Research
More-than-human Illuminations 2025
This project will illuminate the co-creative abilities of non-humans as I will work with them to create visual artworks in natural spaces. The visual artworks will be constructed with non-humans without harm to the environment, and potentially left in place for visitors to engage with. Between the months of April and October, I will produce 4 artworks with non-humans. The process of making these artworks will be recorded in narrated videos as "accessible workshops" and made freely available to the community in the fall of 2025. The video workshops would provide friendly instruction and inspiration for community members, to learn how to have their own co-creative experiences with non-humans in natural spaces. The purpose of this project is to illuminate the creative abilities of non-humans, to make the co-creative experience accessible to everyone, and to ultimately strengthen our relationships with nature.
This project was made possible by a grant from the Region of Waterloo's art fund and a partnership with the rare Charitable Research Reserve.

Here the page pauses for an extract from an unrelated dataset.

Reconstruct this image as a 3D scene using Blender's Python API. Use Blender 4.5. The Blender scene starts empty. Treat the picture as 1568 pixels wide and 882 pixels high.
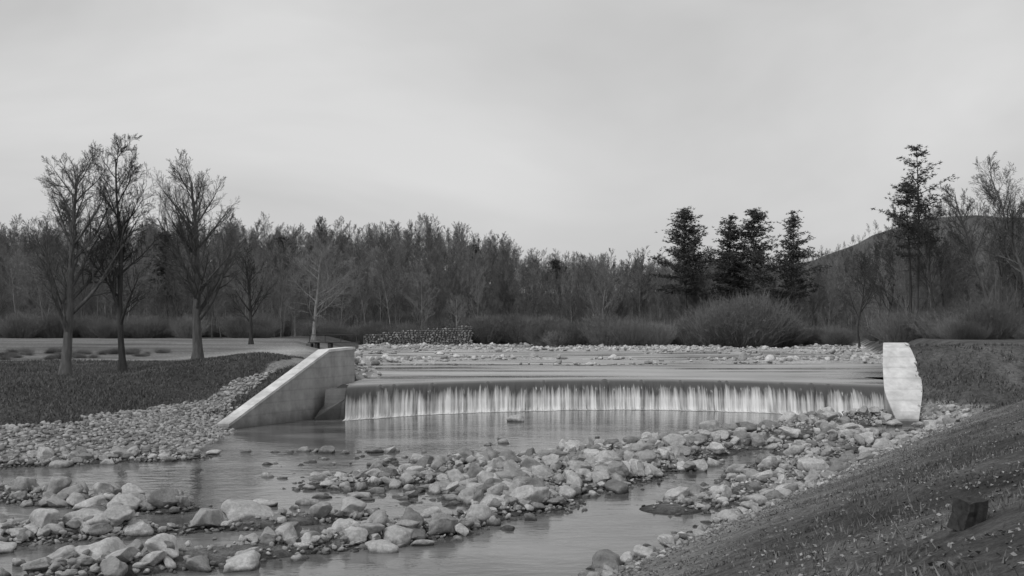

Doctoral Research 2018-2024
My dissertation argues that visual artists who live and work on the Saugeen (Bruce) Peninsula, in Ontario, Canada, are co-creating artworks with non-humans, which is evidence of more-than-human world-making. Such co-creative experiences are the result of, and catalysts for the kinds of enchantment our human worlds need to form meaningful and holistic connections with non-humans, effectively creating a more inclusive pluriverse. After reviewing interdisciplinary literature in posthuman studies, creative geography, arts-based practices, environmental humanities, Indigenous knowledges, and political ontology, I designed my research to include a combination of ethnography, autoethnography and research-creation methodologies to investigate fourteen visual artists, plus myself, as a culture sharing group. Evidence was collected through semi-structured interviews, studio visits, visual analyses of artworks, and reflections on my own artistic practice and experimental research methods with dolostone in St. Jean Point Nature Preserve on the peninsula. Using the pluriverse as a critical framework of entanglement and heterogeneous worlding practices inclusive of humans and non-humans, I sought answers to my research questions. I found that contemporary visual culture on the peninsula is not strictly a human construct, but it is a form of co-creation, an artistic materialization of a relationship between a human and non-human. In the acts of co-creation with non-humans, the artists and I experienced forms of enchantment. Viewers of the finished artworks experience enchantment too, which could become a means to a renewed worldview that embraces the wellbeing of non-humans over human exceptionalism. My own autoethnographic reflections and research-creation practice validated these findings, bringing visual form to the geopolitical concept of the pluriverse, which I presented as an exhibition in July 2023. This contribution to Canadian creative geography includes all of the ethnographic and autoethnographic findings, inclusive of the research-creation experience, to a tell a new story about the Saugeen (Bruce) Peninsula.